** INSTRUCTION **
It is required that the lines from the top of the listing through the line with "CEIL = 2.60" be reproduced exactly, excluding pictures.

** DATA SEGMENT **
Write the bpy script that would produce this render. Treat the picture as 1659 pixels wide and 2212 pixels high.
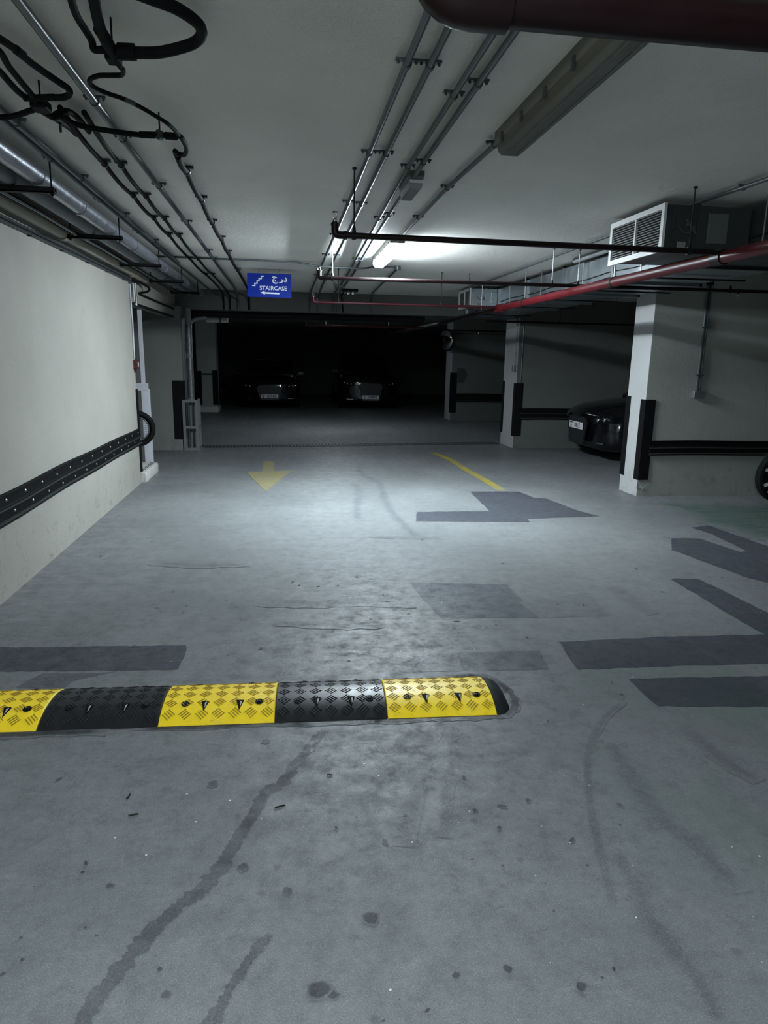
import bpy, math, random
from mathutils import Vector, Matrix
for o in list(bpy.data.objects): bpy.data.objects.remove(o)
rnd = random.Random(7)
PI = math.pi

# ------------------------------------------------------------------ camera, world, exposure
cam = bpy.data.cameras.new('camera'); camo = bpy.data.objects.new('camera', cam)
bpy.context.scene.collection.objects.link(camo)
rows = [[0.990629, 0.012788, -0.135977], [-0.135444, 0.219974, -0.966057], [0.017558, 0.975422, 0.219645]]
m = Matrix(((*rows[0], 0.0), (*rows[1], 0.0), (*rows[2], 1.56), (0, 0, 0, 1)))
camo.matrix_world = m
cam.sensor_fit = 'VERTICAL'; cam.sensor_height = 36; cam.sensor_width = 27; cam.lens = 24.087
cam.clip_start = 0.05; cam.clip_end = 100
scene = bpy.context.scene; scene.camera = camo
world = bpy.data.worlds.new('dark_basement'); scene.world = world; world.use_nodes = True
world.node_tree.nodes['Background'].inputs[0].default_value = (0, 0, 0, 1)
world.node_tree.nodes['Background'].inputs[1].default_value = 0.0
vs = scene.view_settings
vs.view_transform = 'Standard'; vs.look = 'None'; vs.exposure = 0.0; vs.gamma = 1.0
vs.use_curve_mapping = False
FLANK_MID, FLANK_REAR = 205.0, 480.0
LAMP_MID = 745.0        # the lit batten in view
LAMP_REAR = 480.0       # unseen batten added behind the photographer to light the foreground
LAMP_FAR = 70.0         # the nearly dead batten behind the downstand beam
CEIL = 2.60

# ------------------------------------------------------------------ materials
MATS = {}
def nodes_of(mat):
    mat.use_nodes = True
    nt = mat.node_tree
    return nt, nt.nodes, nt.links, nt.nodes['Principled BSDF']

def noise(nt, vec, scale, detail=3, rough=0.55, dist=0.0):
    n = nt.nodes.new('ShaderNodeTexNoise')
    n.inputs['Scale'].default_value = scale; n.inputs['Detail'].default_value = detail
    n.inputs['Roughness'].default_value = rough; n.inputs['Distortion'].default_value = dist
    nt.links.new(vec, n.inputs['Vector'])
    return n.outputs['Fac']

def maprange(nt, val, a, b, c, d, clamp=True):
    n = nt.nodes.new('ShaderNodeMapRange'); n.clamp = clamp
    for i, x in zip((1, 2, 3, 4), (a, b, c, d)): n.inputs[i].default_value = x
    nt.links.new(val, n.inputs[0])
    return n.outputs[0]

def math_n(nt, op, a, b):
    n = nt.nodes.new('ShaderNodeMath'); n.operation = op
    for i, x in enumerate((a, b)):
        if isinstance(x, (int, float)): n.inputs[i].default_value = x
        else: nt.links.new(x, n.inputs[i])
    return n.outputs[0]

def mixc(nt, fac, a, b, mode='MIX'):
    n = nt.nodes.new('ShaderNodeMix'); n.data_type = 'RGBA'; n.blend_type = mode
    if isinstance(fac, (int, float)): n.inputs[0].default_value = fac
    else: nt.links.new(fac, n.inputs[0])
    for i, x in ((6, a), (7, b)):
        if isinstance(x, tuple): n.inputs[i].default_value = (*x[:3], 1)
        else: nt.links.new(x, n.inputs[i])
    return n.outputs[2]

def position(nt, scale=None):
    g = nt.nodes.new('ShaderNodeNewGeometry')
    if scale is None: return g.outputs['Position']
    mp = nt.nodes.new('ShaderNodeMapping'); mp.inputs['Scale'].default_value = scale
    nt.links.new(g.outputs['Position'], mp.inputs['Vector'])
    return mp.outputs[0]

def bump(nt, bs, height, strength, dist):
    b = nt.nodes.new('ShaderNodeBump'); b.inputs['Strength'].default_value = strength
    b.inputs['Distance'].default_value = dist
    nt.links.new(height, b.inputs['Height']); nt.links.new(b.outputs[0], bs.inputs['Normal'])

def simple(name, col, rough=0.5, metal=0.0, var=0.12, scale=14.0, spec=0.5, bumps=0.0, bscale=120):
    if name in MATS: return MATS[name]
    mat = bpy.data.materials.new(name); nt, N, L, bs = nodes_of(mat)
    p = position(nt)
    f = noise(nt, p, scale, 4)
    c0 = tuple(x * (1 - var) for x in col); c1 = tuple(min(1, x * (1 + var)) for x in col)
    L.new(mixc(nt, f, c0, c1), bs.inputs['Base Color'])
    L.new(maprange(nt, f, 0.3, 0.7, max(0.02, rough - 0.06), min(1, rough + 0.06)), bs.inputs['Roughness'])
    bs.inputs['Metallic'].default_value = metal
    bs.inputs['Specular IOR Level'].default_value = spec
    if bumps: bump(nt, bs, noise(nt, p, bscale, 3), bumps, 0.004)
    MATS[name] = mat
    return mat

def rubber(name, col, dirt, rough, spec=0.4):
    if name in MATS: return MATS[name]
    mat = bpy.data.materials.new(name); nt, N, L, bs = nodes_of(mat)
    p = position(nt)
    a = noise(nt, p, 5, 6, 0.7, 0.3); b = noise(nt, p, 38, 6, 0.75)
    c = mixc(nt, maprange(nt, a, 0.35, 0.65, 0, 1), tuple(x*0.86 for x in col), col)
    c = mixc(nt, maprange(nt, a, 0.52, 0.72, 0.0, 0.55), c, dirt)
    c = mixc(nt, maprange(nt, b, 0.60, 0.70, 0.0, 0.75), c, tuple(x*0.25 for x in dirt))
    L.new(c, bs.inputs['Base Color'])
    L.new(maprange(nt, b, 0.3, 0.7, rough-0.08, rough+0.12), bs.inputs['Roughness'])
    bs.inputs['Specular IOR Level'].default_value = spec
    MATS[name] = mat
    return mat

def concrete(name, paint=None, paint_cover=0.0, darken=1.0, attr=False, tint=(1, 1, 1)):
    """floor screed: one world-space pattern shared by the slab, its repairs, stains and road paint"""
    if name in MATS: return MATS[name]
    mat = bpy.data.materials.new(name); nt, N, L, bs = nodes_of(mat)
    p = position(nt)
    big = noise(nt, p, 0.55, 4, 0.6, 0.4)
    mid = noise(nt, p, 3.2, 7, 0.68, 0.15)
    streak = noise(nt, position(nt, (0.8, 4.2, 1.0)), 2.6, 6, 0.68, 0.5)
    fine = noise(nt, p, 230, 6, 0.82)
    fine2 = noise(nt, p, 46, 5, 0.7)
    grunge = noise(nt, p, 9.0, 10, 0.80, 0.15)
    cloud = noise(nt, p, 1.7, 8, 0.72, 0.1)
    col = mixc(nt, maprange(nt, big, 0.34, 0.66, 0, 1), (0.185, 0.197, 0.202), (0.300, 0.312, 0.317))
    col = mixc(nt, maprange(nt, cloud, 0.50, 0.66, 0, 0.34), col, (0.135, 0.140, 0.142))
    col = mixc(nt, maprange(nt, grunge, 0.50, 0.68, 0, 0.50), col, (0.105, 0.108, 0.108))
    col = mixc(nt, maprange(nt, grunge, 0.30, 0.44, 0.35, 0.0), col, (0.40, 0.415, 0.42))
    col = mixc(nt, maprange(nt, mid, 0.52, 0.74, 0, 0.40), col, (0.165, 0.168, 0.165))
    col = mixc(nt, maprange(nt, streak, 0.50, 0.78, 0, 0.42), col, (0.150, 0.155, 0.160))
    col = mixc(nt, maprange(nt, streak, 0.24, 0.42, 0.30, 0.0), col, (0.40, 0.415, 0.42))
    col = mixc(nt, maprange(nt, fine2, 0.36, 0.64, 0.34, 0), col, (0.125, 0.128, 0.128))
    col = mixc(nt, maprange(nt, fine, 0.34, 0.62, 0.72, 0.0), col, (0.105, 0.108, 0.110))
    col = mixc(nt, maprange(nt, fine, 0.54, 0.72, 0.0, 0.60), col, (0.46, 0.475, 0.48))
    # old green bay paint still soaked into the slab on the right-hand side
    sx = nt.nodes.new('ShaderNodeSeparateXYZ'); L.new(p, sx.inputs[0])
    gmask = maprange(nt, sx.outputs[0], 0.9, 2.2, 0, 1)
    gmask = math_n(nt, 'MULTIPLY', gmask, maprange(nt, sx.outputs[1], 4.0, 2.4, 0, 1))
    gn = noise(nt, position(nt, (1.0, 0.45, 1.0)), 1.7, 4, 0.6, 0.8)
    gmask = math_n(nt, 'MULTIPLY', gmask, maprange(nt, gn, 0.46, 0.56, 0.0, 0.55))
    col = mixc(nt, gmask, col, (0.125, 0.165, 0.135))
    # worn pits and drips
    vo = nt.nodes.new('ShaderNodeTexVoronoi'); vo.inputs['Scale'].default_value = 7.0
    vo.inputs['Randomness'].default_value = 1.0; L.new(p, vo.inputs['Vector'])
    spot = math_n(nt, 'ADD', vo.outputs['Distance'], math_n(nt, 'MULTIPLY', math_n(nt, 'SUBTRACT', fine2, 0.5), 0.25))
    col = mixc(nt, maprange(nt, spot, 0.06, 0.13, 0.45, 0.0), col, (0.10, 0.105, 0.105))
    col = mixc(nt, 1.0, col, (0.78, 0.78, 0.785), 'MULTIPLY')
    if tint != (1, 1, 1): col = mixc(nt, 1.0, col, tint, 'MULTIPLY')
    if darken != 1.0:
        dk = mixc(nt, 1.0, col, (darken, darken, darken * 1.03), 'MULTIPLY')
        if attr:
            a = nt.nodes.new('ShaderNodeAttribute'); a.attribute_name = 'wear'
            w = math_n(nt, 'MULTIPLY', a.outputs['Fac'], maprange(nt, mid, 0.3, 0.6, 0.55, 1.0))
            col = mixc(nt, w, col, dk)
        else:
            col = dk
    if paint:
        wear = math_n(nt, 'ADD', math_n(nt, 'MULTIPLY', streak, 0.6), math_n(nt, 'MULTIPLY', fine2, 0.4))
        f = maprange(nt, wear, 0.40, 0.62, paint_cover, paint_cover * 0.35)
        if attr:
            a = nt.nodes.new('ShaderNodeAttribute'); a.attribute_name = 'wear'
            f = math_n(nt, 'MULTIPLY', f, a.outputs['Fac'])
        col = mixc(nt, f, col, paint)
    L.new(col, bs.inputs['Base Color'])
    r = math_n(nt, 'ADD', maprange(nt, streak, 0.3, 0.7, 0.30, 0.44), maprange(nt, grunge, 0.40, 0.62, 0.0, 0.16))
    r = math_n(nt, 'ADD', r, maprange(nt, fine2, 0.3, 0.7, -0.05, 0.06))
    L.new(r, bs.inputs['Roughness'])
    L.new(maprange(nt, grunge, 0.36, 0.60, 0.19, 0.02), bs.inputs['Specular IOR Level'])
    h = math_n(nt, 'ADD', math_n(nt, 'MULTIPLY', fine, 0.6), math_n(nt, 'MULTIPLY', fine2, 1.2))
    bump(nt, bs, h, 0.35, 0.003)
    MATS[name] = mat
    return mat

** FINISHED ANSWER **
Write the bpy script that would produce this render. Treat the picture as 1659 pixels wide and 2212 pixels high.
import bpy, math, random
from mathutils import Vector, Matrix
for o in list(bpy.data.objects): bpy.data.objects.remove(o)
rnd = random.Random(7)
PI = math.pi

# ------------------------------------------------------------------ camera, world, exposure
cam = bpy.data.cameras.new('camera'); camo = bpy.data.objects.new('camera', cam)
bpy.context.scene.collection.objects.link(camo)
rows = [[0.990629, 0.012788, -0.135977], [-0.135444, 0.219974, -0.966057], [0.017558, 0.975422, 0.219645]]
m = Matrix(((*rows[0], 0.0), (*rows[1], 0.0), (*rows[2], 1.56), (0, 0, 0, 1)))
camo.matrix_world = m
cam.sensor_fit = 'VERTICAL'; cam.sensor_height = 36; cam.sensor_width = 27; cam.lens = 24.087
cam.clip_start = 0.05; cam.clip_end = 100
scene = bpy.context.scene; scene.camera = camo
world = bpy.data.worlds.new('dark_basement'); scene.world = world; world.use_nodes = True
world.node_tree.nodes['Background'].inputs[0].default_value = (0, 0, 0, 1)
world.node_tree.nodes['Background'].inputs[1].default_value = 0.0
vs = scene.view_settings
vs.view_transform = 'Standard'; vs.look = 'None'; vs.exposure = 0.0; vs.gamma = 1.0
vs.use_curve_mapping = False
FLANK_MID, FLANK_REAR = 205.0, 480.0
LAMP_MID = 745.0        # the lit batten in view
LAMP_REAR = 480.0       # unseen batten added behind the photographer to light the foreground
LAMP_FAR = 70.0         # the nearly dead batten behind the downstand beam
CEIL = 2.60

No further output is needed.